Task goal
Please quote the material exactly, every line of it.

* BEGIN *

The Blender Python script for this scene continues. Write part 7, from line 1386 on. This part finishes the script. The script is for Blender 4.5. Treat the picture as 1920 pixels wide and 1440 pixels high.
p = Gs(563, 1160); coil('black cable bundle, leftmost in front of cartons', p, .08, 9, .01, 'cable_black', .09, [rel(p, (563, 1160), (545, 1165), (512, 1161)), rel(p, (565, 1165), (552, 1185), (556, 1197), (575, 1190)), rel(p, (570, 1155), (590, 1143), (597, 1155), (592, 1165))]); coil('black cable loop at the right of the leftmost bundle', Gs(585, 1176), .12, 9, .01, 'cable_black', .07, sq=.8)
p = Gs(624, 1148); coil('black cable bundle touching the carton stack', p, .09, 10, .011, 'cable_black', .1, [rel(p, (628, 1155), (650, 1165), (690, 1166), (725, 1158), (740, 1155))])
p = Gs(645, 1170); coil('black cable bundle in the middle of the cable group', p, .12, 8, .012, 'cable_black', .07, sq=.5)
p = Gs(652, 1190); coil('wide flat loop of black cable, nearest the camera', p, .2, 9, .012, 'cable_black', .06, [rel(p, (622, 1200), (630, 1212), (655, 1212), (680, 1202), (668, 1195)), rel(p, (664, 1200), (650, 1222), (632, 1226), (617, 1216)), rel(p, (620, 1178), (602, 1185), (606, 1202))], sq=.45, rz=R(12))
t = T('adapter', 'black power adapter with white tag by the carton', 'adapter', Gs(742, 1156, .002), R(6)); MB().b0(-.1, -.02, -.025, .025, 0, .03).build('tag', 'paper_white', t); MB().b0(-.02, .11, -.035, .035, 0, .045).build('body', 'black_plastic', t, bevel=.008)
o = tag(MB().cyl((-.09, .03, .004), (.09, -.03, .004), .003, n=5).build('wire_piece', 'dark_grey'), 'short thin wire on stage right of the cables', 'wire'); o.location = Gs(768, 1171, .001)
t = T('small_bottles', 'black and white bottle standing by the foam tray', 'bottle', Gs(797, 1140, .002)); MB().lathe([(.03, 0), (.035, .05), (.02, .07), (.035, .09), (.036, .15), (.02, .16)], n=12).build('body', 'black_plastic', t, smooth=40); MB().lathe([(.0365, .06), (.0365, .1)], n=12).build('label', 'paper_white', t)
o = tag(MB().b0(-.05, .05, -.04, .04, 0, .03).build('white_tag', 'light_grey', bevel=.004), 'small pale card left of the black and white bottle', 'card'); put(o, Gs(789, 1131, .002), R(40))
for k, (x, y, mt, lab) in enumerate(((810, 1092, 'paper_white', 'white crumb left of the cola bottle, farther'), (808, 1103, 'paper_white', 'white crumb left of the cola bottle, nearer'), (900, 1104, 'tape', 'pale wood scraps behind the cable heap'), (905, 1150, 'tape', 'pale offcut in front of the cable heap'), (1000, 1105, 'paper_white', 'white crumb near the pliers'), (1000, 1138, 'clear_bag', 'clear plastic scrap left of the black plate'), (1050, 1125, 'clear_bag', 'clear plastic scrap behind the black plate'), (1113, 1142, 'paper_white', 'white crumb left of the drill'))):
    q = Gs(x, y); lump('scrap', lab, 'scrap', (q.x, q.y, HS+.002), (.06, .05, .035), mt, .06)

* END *

Result for this task
The Blender Python script for this scene continues. Write part 7, from line 1386 on. This part finishes the script. The script is for Blender 4.5. Treat the picture as 1920 pixels wide and 1440 pixels high.
p = Gs(563, 1160); coil('black cable bundle, leftmost in front of cartons', p, .08, 9, .01, 'cable_black', .09, [rel(p, (563, 1160), (545, 1165), (512, 1161)), rel(p, (565, 1165), (552, 1185), (556, 1197), (575, 1190)), rel(p, (570, 1155), (590, 1143), (597, 1155), (592, 1165))]); coil('black cable loop at the right of the leftmost bundle', Gs(585, 1176), .12, 9, .01, 'cable_black', .07, sq=.8)
p = Gs(624, 1148); coil('black cable bundle touching the carton stack', p, .09, 10, .011, 'cable_black', .1, [rel(p, (628, 1155), (650, 1165), (690, 1166), (725, 1158), (740, 1155))])
p = Gs(645, 1170); coil('black cable bundle in the middle of the cable group', p, .12, 8, .012, 'cable_black', .07, sq=.5)
p = Gs(652, 1190); coil('wide flat loop of black cable, nearest the camera', p, .2, 9, .012, 'cable_black', .06, [rel(p, (622, 1200), (630, 1212), (655, 1212), (680, 1202), (668, 1195)), rel(p, (664, 1200), (650, 1222), (632, 1226), (617, 1216)), rel(p, (620, 1178), (602, 1185), (606, 1202))], sq=.45, rz=R(12))
t = T('adapter', 'black power adapter with white tag by the carton', 'adapter', Gs(742, 1156, .002), R(6)); MB().b0(-.1, -.02, -.025, .025, 0, .03).build('tag', 'paper_white', t); MB().b0(-.02, .11, -.035, .035, 0, .045).build('body', 'black_plastic', t, bevel=.008)
o = tag(MB().cyl((-.09, .03, .004), (.09, -.03, .004), .003, n=5).build('wire_piece', 'dark_grey'), 'short thin wire on stage right of the cables', 'wire'); o.location = Gs(768, 1171, .001)
t = T('small_bottles', 'black and white bottle standing by the foam tray', 'bottle', Gs(797, 1140, .002)); MB().lathe([(.03, 0), (.035, .05), (.02, .07), (.035, .09), (.036, .15), (.02, .16)], n=12).build('body', 'black_plastic', t, smooth=40); MB().lathe([(.0365, .06), (.0365, .1)], n=12).build('label', 'paper_white', t)
o = tag(MB().b0(-.05, .05, -.04, .04, 0, .03).build('white_tag', 'light_grey', bevel=.004), 'small pale card left of the black and white bottle', 'card'); put(o, Gs(789, 1131, .002), R(40))
for k, (x, y, mt, lab) in enumerate(((810, 1092, 'paper_white', 'white crumb left of the cola bottle, farther'), (808, 1103, 'paper_white', 'white crumb left of the cola bottle, nearer'), (900, 1104, 'tape', 'pale wood scraps behind the cable heap'), (905, 1150, 'tape', 'pale offcut in front of the cable heap'), (1000, 1105, 'paper_white', 'white crumb near the pliers'), (1000, 1138, 'clear_bag', 'clear plastic scrap left of the black plate'), (1050, 1125, 'clear_bag', 'clear plastic scrap behind the black plate'), (1113, 1142, 'paper_white', 'white crumb left of the drill'))):
    q = Gs(x, y); lump('scrap', lab, 'scrap', (q.x, q.y, HS+.002), (.06, .05, .035), mt, .06)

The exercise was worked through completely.